Another book I read, you'd appreciate this one, Jesse, America's Game by Michael McCambridge, the history of the NFL. The long book. I read it for, I'm in a dad book group that only reads sports books. It's a lot of like journalists and stuff that we just don't want to read anything that's too close to our work.
Everything is too close to home, so we read sports books. I like that. I know a lot about the history of the NFL now, at least up until 2005, when this book came out. In the early days, like back during Lombardi, the Canadian Football League was a big, it was definitely competitive.
People would go over there and- Not mentioned at all in this book. Really? Yeah. That's an interesting oversight. Matt Dogg had his historian on earlier in the week and they were actually talking about that because somebody died. Michael McCambridge, man, you missed the big storyline here. I also read The Conquest of Happiness by Bertrand Russell.
The philosopher, mathematician Bertrand Russell wrote this book. This would have been in like 19, I think it's like 1919 or something like that, maybe 1930, somewhere in that period, maybe a little later than that. I might be messing it up. I mean, he died in the, he died remarkably late.
He lived a long time. I'm going to say the 1930s. Anyways, there's a really nice new edition of this book that I found at Barnes and Noble. And so I was like, okay, I got to read this. It's like a kind of like a self-help book, but written before people wrote self-help books and written by an eminent philosopher and mathematician.
And it's him trying to deconstruct and understand the sources of human happiness, as well as the things that pull away from human happiness and trying to lay out some sort of program for how you can maximize it in your life. This is what philosophers used to do. This is why I really dislike this tendency we have for, especially the very online types to be very dismissive about, well, their self-help.
They're a guru where you have to like throw this disclaimer at the front of everything you write. We're like, ah, I'm no guru. I'm not. In fact, I'm, I'm terrible. And, and I'm, I'm, I can barely walk and I'm not giving any advice. And you really think people are going to applaud, like there's all these gurus who are, you know, preying on people.
But look, it used to be professional thinkers and philosophers were like, this is one of the things I want to do is try to think through big questions from life and take my swing. So good for Russell for doing it. Very readable. There's some anachronisms in it, but actually otherwise reads as a pretty modern book.
A lot of similar concepts to the deep life stuff that you talk about. There's some, yeah, yeah. I mean, I get like getting outside and just that stuff, but also a lot of psychological stuff like jealousy and pride and trying to understand. It's interesting.
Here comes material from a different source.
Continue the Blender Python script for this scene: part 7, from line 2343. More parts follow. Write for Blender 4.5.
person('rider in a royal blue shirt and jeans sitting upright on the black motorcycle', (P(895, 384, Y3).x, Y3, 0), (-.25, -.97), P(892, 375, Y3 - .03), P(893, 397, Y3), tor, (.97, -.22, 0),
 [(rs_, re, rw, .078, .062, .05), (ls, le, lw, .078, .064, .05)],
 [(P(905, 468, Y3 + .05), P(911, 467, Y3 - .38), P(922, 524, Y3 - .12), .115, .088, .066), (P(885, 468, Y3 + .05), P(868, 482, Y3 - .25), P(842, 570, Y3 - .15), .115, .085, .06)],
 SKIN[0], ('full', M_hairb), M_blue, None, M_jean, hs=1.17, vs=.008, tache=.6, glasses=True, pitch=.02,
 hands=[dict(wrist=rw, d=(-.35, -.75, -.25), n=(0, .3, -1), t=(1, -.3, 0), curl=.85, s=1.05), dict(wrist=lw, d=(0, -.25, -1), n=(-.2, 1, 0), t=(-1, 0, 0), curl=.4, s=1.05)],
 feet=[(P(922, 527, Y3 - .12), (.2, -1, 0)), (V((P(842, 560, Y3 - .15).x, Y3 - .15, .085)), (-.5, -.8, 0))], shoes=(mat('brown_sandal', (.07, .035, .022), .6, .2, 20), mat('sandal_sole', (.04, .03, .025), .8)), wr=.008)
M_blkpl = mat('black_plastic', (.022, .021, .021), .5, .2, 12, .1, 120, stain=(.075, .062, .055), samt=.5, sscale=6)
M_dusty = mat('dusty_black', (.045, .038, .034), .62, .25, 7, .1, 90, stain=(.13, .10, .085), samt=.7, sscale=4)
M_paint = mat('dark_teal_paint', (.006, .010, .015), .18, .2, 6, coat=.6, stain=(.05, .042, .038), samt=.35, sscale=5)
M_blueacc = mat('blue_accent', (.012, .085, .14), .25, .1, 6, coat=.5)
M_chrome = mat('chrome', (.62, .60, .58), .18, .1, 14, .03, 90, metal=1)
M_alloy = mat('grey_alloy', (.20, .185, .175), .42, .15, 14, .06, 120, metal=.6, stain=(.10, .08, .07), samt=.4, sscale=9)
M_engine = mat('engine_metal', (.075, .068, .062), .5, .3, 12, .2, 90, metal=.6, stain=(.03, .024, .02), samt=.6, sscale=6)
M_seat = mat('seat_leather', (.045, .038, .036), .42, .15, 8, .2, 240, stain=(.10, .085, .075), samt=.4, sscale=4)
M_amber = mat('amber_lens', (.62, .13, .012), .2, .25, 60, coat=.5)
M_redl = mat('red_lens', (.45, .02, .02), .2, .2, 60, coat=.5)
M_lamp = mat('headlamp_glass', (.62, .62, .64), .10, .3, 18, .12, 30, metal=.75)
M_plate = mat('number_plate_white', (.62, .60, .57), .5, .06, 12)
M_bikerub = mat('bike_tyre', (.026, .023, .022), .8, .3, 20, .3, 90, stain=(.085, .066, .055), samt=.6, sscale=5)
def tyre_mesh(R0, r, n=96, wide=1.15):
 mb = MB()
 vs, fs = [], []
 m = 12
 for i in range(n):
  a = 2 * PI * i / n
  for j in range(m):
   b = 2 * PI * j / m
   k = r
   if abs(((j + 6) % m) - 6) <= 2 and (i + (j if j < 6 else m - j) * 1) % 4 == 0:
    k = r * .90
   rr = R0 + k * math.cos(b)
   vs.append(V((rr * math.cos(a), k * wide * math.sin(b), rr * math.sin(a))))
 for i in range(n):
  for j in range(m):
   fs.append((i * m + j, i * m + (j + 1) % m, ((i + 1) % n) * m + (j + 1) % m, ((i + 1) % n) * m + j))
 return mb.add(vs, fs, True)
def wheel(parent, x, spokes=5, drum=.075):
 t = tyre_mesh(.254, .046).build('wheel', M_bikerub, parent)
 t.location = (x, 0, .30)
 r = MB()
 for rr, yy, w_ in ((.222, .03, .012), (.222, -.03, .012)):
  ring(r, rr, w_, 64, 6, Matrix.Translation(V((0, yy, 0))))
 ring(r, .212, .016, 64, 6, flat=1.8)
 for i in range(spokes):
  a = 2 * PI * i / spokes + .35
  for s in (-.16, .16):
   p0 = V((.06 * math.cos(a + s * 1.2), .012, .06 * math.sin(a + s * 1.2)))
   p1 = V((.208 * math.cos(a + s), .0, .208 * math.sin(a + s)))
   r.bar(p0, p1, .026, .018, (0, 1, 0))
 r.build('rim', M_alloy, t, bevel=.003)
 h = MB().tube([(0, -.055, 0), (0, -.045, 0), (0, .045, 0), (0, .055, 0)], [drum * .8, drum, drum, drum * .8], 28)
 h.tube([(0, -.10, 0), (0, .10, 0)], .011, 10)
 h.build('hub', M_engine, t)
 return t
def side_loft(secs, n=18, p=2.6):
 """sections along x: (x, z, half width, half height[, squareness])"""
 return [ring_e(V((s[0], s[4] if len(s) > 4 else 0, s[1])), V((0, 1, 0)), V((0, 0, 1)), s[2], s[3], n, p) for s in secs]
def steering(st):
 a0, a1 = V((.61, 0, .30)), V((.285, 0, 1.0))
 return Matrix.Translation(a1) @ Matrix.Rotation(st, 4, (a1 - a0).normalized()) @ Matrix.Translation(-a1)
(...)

And so it's kind of mental healthy, a lot of it, the habits of mind that can really pull you down.
I mean, it actually reads pretty relevant, but it is an issue of mine. Is this like, I'm not impressed by people who have to put these long disclaimers about like, I'm not a guru. Who's going to tell you exactly how to live your life. I mean, where are these gurus who are trying to tell people exactly how to live their life?
I think smart people should take swings at here's a big question. Let me take a swing at like how you might answer it. People are smart. They will adapt it to their own circumstances. They will discount the obvious caveats, you know, this weird whatever it is, negative reaction that sort of very online elite types have to trying to be instructive or like to tackle big questions.
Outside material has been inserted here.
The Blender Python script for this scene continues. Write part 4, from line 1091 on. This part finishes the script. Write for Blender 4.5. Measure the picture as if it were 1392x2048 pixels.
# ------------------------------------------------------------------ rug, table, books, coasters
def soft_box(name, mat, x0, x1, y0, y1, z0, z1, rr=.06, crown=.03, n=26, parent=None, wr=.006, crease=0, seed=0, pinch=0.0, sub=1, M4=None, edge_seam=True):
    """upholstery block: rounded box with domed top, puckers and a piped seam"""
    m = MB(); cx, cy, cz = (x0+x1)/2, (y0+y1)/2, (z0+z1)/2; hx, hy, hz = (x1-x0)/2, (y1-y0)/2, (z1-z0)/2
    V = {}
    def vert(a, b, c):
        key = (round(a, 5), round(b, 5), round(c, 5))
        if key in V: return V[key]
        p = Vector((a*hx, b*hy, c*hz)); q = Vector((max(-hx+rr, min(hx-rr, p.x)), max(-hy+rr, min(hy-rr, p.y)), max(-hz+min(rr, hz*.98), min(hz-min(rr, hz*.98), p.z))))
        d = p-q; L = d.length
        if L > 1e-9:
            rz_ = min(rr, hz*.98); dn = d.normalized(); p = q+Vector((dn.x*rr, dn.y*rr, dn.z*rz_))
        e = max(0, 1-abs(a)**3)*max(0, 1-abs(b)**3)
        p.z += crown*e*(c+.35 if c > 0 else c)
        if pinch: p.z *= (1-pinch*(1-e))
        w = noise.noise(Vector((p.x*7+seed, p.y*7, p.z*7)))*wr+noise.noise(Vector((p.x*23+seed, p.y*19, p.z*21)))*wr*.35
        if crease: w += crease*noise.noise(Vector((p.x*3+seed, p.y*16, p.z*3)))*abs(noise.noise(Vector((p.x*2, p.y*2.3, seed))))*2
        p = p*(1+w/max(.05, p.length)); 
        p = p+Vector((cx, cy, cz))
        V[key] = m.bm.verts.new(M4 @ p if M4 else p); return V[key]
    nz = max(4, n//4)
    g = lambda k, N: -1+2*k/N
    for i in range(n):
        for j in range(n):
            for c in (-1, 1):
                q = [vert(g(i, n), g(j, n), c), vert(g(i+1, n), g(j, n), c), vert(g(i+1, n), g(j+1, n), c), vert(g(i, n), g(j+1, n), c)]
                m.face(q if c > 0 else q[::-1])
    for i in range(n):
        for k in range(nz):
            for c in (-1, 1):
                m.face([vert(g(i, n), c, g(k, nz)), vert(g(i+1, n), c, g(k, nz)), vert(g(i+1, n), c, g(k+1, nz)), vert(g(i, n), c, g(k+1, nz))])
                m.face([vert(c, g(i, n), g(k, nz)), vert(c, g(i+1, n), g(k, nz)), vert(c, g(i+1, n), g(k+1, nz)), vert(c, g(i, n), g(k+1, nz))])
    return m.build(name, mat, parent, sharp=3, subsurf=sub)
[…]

I don't think it's I don't think it's healthy. It's similar in sports. How they always say, oh, the naysayers say, yeah, X, Y, Z. I think in online culture, it's very safe to be a naysayer because you'd be applauded for your world weary critiques. People are like, oh, that's a good, I didn't see that angle of critique and there's no real risk.
Yeah, being a little bit too critical. I like, well, you know, sophisticated people are critical, but you're really opening yourself up. If you say, this is my thoughts about this or like, this is my philosophy for how you should do something. I mean, I think it's, you know, it's why I've sold a lot of books is because I'm not online.
So I don't care. It's like, look, I think this is interesting. I loved reading this stuff. I love books like Bertrand Russell's Conquest of Happiness. Like let's just get after it. And I don't care. So I guess more books for me if everyone else is afraid of it. A lot of smart people who could be writing really interesting, cool, reflective books aren't because they don't want to get yelled at on Twitter.
So hey, more books for us. Final book I read part of us kind of a holdover from Thriller December Rising Sun by Michael Crichton. I'm sure I read that at some point when I was a kid, but I found the paperback in a newspaper back. And so I read it well constructed sort of murder mystery thriller.
It's two detectives. They made a movie about this with Sean Connery and God, who was the other person? Was it Wesley Snipes? I think it was. I saw that movie like 30 years ago. Yeah. I have to go back and watch the movie. I mean, essentially there it's, it's a detective thriller, right?
These are detectives and they're trying to figure out a murder. And then there's some like Crichton high tech stuff. The thing I, I didn't really realize this about Crichton until more recently. He got really reactionary. This was like a pretty like reactionary kind of anti-Japanese book. Oh, really? Yeah.
Like, he was very worried, clearly very worried about the economic influence of at the then, I guess, Japan had this massive like outsized economic influence. Not very nice to Japanese people. I'm thinking about disclosure. I'm thinking about state of fear. I was like, Oh, he kind of became curmudgeonly his nineties.
So it's, it's, it is pretty reactionary. He just works this stuff into his book, but but still a good murder, good murder mystery. But it's interesting layer. Any of these books, audio? I'm sure they're all, no, none of these were audio. So you read them all? I read them all.
Yeah. Yeah. I read a lot of audio books recently.